Thursday, February 10, 2011

Online impression it´s to die!


Why should we have to change the online metrics?
Media Are Different
It makes sense to use impression metrics to compare one 30-second TV ad spot to another. It makes no sense to use impressions when comparing a TV spot to a website banner impression to a magazine ad page. Probably 90% of what makes each of those media placements special is unique to media and how their viewers, users and readers consume them. TV is all about sight, sound and motion. It is about shared experiences; it is passive, leaning back. The web is all about leaning forward, interactivity and declaring intentions. Radio is often just in the background. Magazines are glossy, sensual, personal. Defining the economic comparability of those various media by the 10% that is the same, distorts their relative value and creates a false sense of equivalency.
Exposures Are Different
Cross-media impressions comparisons are bad enough, but what about using impressions to create comparability among very different types of media exposures? Impressions are not the best way to compare interstitials on NYTimes.com to a corporate logo on a pro golfer's visor promotion to Facebook buttons. It doesn't matter which exposure is better; -- they are all clearly very different. The NYTimes.com interstitial owns your attention while you wait for your news. The Facebook button is one of a dozen more ad-like images fighting for your attention while you check our friends' status and photos. The pro golfer visor logo is one of hundreds of latent logo "impressions" that you see every 15 minutes when watching a golf tournament on TV. Who can argue that each of their impressions are comparable?
No More Scarcity
Focusing on impressions as the common currency of media made some sense when all media impressions were scarce and as a rule folks were not consuming three or four different media all at once as they often do today. Decades ago it required printing presses, broadcast licenses or transmission towers to deliver media, and their owners -- newspaper companies, TV and radio broadcasters -- made sure to create a limited number of ad units that they charged a lot for. Today, the internet and digital networks have made media distribution plentiful and cheap, and impressions have become plentiful and cheap as well. When impressions were scarce as gold, they had currency value. Not now, when they've become as plentiful as paper.

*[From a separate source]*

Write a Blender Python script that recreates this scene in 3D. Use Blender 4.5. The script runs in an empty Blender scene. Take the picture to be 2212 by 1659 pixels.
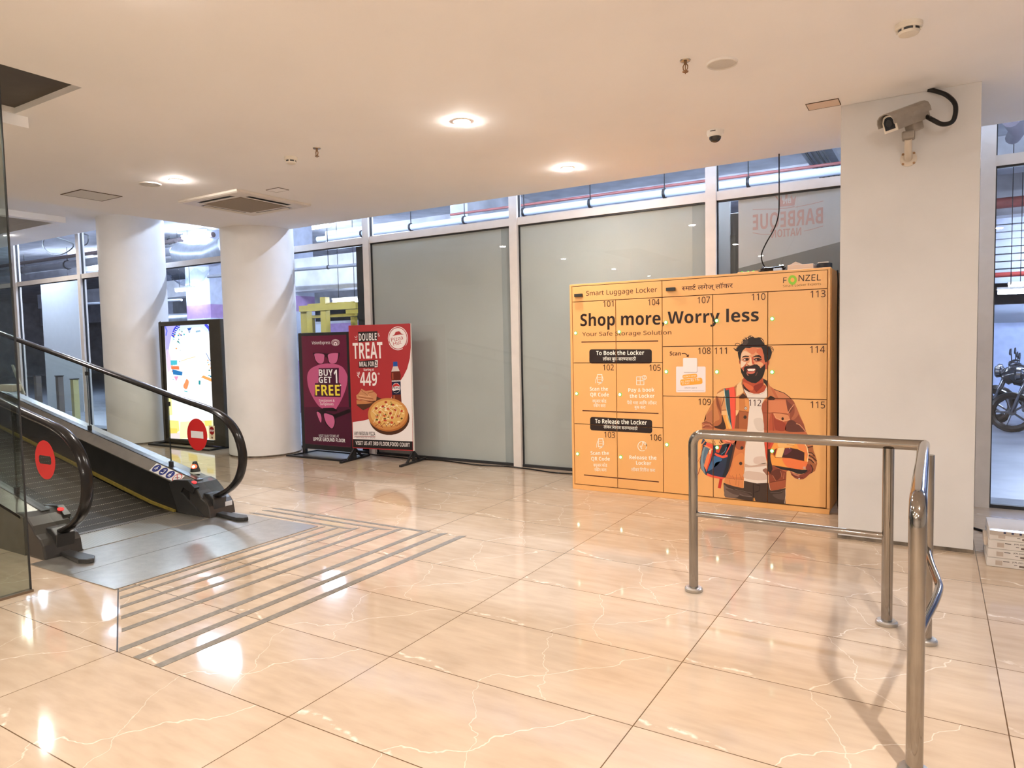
import bpy, bmesh, math, random
from mathutils import Vector, Matrix, Quaternion
from mathutils.geometry import tessellate_polygon
S = bpy.context.scene
C = S.collection
R = random.Random(7)

# ------------------------------------------------------------------ camera, world, exposure
cam = bpy.data.cameras.new('camera'); cam_o = bpy.data.objects.new('camera', cam); C.objects.link(cam_o)
cam.sensor_fit = 'HORIZONTAL'; cam.sensor_width = 36.0; cam.lens = 24.453
cam.clip_start = .05; cam.clip_end = 200
_right, _down, _fwd = ((0.854524, 0.519000, -0.020699), (0.013178, -0.061501, -0.998020), (-0.519245, 0.852559, -0.059393))
cam_o.matrix_world = Matrix(((_right[0], -_down[0], -_fwd[0], 3.3660), (_right[1], -_down[1], -_fwd[1], -1.7998), (_right[2], -_down[2], -_fwd[2], 1.4552), (0, 0, 0, 1)))
S.camera = cam_o
S.view_settings.view_transform = 'Standard'; S.view_settings.look = 'None'
S.view_settings.exposure = 1.82; S.view_settings.gamma = 1.0; S.view_settings.use_curve_mapping = False
w = bpy.data.worlds.new('world'); S.world = w; w.use_nodes = True
w.node_tree.nodes['Background'].inputs[0].default_value = (.55, .65, 1, 1); w.node_tree.nodes['Background'].inputs[1].default_value = .12
try:
    S.cycles.max_bounces = 8; S.cycles.diffuse_bounces = 4; S.cycles.glossy_bounces = 5; S.cycles.transparent_max_bounces = 16
    S.cycles.caustics_reflective = False; S.cycles.caustics_refractive = False; S.cycles.sample_clamp_indirect = 6; S.cycles.adaptive_threshold = .035
except Exception: pass
DOWN = 440.0     # emission of the warm ceiling downlights
TUBE = 120.0      # emission of the cool parking tubes
WARM = (1.0, .922, .85); COOL = (.68, .78, 1.0)

# ------------------------------------------------------------------ materials
def lin(h):
    h = h.lstrip('#'); v = [int(h[i:i+2], 16)/255 for i in (0, 2, 4)]
    return tuple(c/12.92 if c <= .04045 else ((c+.055)/1.055)**2.4 for c in v)
MC = {}
def mat(name, col, rough=.5, metal=0., spec=.5, emit=0., noise=0., nscale=8., bump=0., bscale=40., coat=0.):
    if name in MC: return MC[name]
    m = bpy.data.materials.new(name); m.use_nodes = True; t = m.node_tree; b = t.nodes['Principled BSDF']
    c = lin(col) if isinstance(col, str) else col
    b.inputs['Base Color'].default_value = (*c, 1); b.inputs['Roughness'].default_value = rough; b.inputs['Metallic'].default_value = metal
    b.inputs['Specular IOR Level'].default_value = spec; b.inputs['Coat Weight'].default_value = coat
    if emit:
        b.inputs['Emission Color'].default_value = (*c, 1); b.inputs['Emission Strength'].default_value = emit
    if noise or bump:
        tc = t.nodes.new('ShaderNodeTexCoord')
    if noise:
        n = t.nodes.new('ShaderNodeTexNoise'); n.inputs['Scale'].default_value = nscale; n.inputs['Detail'].default_value = 5
        t.links.new(tc.outputs['Object'], n.inputs['Vector'])
        r = t.nodes.new('ShaderNodeValToRGB'); r.color_ramp.elements[0].position = .3; r.color_ramp.elements[1].position = .7
        r.color_ramp.elements[0].color = (*[x*(1-noise) for x in c], 1); r.color_ramp.elements[1].color = (*[min(1, x*(1+noise*.6)) for x in c], 1)
        t.links.new(n.outputs['Fac'], r.inputs['Fac']); t.links.new(r.outputs['Color'], b.inputs['Base Color'])
    if bump:
        n2 = t.nodes.new('ShaderNodeTexNoise'); n2.inputs['Scale'].default_value = bscale; t.links.new(tc.outputs['Object'], n2.inputs['Vector'])
        bp = t.nodes.new('ShaderNodeBump'); bp.inputs['Strength'].default_value = bump; bp.inputs['Distance'].default_value = .02
        t.links.new(n2.outputs['Fac'], bp.inputs['Height']); t.links.new(bp.outputs['Normal'], b.inputs['Normal'])
    MC[name] = m; return m
def emat(name, col, s):
    if name in MC: return MC[name]
    m = bpy.data.materials.new(name); m.use_nodes = True; t = m.node_tree; t.nodes.clear()
    e = t.nodes.new('ShaderNodeEmission'); o = t.nodes.new('ShaderNodeOutputMaterial')
    e.inputs[0].default_value = (*(lin(col) if isinstance(col, str) else col), 1); e.inputs[1].default_value = s
    t.links.new(e.outputs[0], o.inputs[0]); MC[name] = m; return m
def glass(name, tint=(.93, .96, .97), ior=1.45, rough=0.):
    if name in MC: return MC[name]
    m = bpy.data.materials.new(name); m.use_nodes = True; t = m.node_tree; t.nodes.clear()
    o = t.nodes.new('ShaderNodeOutputMaterial'); mx = t.nodes.new('ShaderNodeMixShader'); f = t.nodes.new('ShaderNodeFresnel'); f.inputs[0].default_value = ior
    a = t.nodes.new('ShaderNodeBsdfTransparent'); a.inputs[0].default_value = (*tint, 1); g = t.nodes.new('ShaderNodeBsdfGlossy'); g.inputs['Roughness'].default_value = rough
    gm = t.nodes.new('ShaderNodeNewGeometry'); iv = t.nodes.new('ShaderNodeMath'); iv.operation = 'MULTIPLY_ADD'; iv.inputs[1].default_value = -1; iv.inputs[2].default_value = 1
    ml = t.nodes.new('ShaderNodeMath'); ml.operation = 'MULTIPLY'; t.links.new(gm.outputs['Backfacing'], iv.inputs[0]); t.links.new(iv.outputs[0], ml.inputs[0]); t.links.new(f.outputs[0], ml.inputs[1])
    t.links.new(ml.outputs[0], mx.inputs[0]); t.links.new(a.outputs[0], mx.inputs[1]); t.links.new(g.outputs[0], mx.inputs[2]); t.links.new(mx.outputs[0], o.inputs[0])
    MC[name] = m; return m
def floor_mat():
    m = bpy.data.materials.new('polished_marble_tile'); m.use_nodes = True; t = m.node_tree; N = t.nodes; L = t.links; b = N['Principled BSDF']
    def nd(ty, **k):
        n = N.new(ty)
        for a, v in k.items(): setattr(n, a, v)
        return n
    def ma(op, a, bb=None, c=None):
        n = nd('ShaderNodeMath', operation=op)
        for i, v in enumerate((a, bb, c)):
            if v is None: continue
            if isinstance(v, (int, float)): n.inputs[i].default_value = v
            else: L.new(v, n.inputs[i])
        return n.outputs[0]
    tc = nd('ShaderNodeTexCoord'); sp = nd('ShaderNodeSeparateXYZ'); L.new(tc.outputs['Object'], sp.inputs[0])
    TX, TY = 1.2043, .6
    u = ma('DIVIDE', sp.outputs[0], TX); v = ma('DIVIDE', sp.outputs[1], TY)
    iu = ma('FLOOR', u); iv = ma('FLOOR', v); fu = ma('SUBTRACT', u, iu); fv = ma('SUBTRACT', v, iv)
    def edge(f, size): return ma('MULTIPLY', ma('MINIMUM', f, ma('SUBTRACT', 1.0, f)), size)
    d = ma('MINIMUM', edge(fu, TX), edge(fv, TY)); grout = ma('LESS_THAN', d, .0022)
    # tile-local coordinate: the same vein slab, shifted a little per tile
    cx = nd('ShaderNodeCombineXYZ'); L.new(ma('MULTIPLY', fu, TX), cx.inputs[0]); L.new(ma('MULTIPLY', fv, TY), cx.inputs[1]); L.new(ma('MULTIPLY', ma('ADD', iu, ma('MULTIPLY', iv, 3.1)), .035), cx.inputs[2])
    n1 = nd('ShaderNodeTexNoise'); n1.inputs['Scale'].default_value = 3.2; n1.inputs['Detail'].default_value = 4; L.new(cx.outputs[0], n1.inputs['Vector'])
    dist = nd('ShaderNodeVectorMath', operation='MULTIPLY_ADD'); L.new(n1.outputs['Color'], dist.inputs[0]); dist.inputs[1].default_value = (.32, .32, .1); L.new(cx.outputs[0], dist.inputs[2])
    sd = nd('ShaderNodeSeparateXYZ'); L.new(dist.outputs[0], sd.inputs[0])
    def vein(a, bb, c, w):
        s = ma('ADD', ma('ADD', ma('MULTIPLY', sd.outputs[0], a), ma('MULTIPLY', sd.outputs[1], bb)), c)
        return ma('SUBTRACT', 1.0, ma('MINIMUM', ma('DIVIDE', ma('ABSOLUTE', s), w), 1.0))
    fine = nd('ShaderNodeTexNoise'); fine.inputs['Scale'].default_value = 26; fine.inputs['Detail'].default_value = 5; L.new(cx.outputs[0], fine.inputs['Vector'])
    brk = nd('ShaderNodeMapRange'); L.new(fine.outputs['Fac'], brk.inputs[0]); brk.inputs[1].default_value = .42; brk.inputs[2].default_value = .6
    v1 = ma('MULTIPLY', vein(.22, .97, -.27, .017), brk.outputs[0]); v2 = ma('MULTIPLY', vein(-.75, .66, .42, .0045), .8); v3 = ma('MULTIPLY', vein(.9, .5, -.98, .003), .6)
    vv = ma('MAXIMUM', v1, ma('MAXIMUM', v2, v3))
    n2 = nd('ShaderNodeTexNoise'); n2.inputs['Scale'].default_value = 2.2; n2.inputs['Detail'].default_value = 6; L.new(cx.outputs[0], n2.inputs['Vector'])
    n3 = nd('ShaderNodeTexNoise'); n3.inputs['Scale'].default_value = 9; n3.inputs['Detail'].default_value = 8; mp = nd('ShaderNodeMapping'); mp.inputs['Scale'].default_value = (.5, 2.2, 1); L.new(cx.outputs[0], mp.inputs[0]); L.new(mp.outputs[0], n3.inputs['Vector'])
    cr = nd('ShaderNodeValToRGB'); cr.color_ramp.elements[0].position = .32; cr.color_ramp.elements[1].position = .68
    cr.color_ramp.elements[0].color = (.49, .375, .272, 1); cr.color_ramp.elements[1].color = (.625, .498, .375, 1)
    L.new(ma('ADD', ma('MULTIPLY', n2.outputs['Fac'], .5), ma('MULTIPLY', n3.outputs['Fac'], .5)), cr.inputs[0])
    mx = nd('ShaderNodeMixRGB'); L.new(ma('MULTIPLY', vv, .95), mx.inputs[0]); L.new(cr.outputs[0], mx.inputs[1]); mx.inputs[2].default_value = (.88, .80, .69, 1)
    m2 = nd('ShaderNodeMixRGB'); L.new(grout, m2.inputs[0]); L.new(mx.outputs[0], m2.inputs[1]); m2.inputs[2].default_value = (.13, .075, .035, 1)
    L.new(m2.outputs[0], b.inputs['Base Color'])
    b.inputs['Roughness'].default_value = .07; b.inputs['Specular IOR Level'].default_value = .45
    nb = nd('ShaderNodeTexNoise'); nb.inputs['Scale'].default_value = 5; L.new(tc.outputs['Object'], nb.inputs['Vector'])
    bp = nd('ShaderNodeBump'); bp.inputs['Strength'].default_value = .012; bp.inputs['Distance'].default_value = .02; L.new(nb.outputs['Fac'], bp.inputs['Height']); L.new(bp.outputs[0], b.inputs['Normal'])
    return m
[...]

Back-end Overtaking Impressions on the Web
Web advertising is probably the most impression-standardized media of all. The industry adopted impression-based measurement and cost-per-impression measurement as its primary selling and buying metrics from almost the very beginning. However, as everyone who has bought or sold web display ads know, back end metrics, like cost-per-click and cost-per-action and cost-per-conversion are the real drivers of the economics in the category. Cost-per-impression campaigns are almost always "backed into" from results-based measurements. As more media channels become "web-ified," impression metrics will continue to lose ground to back-end results.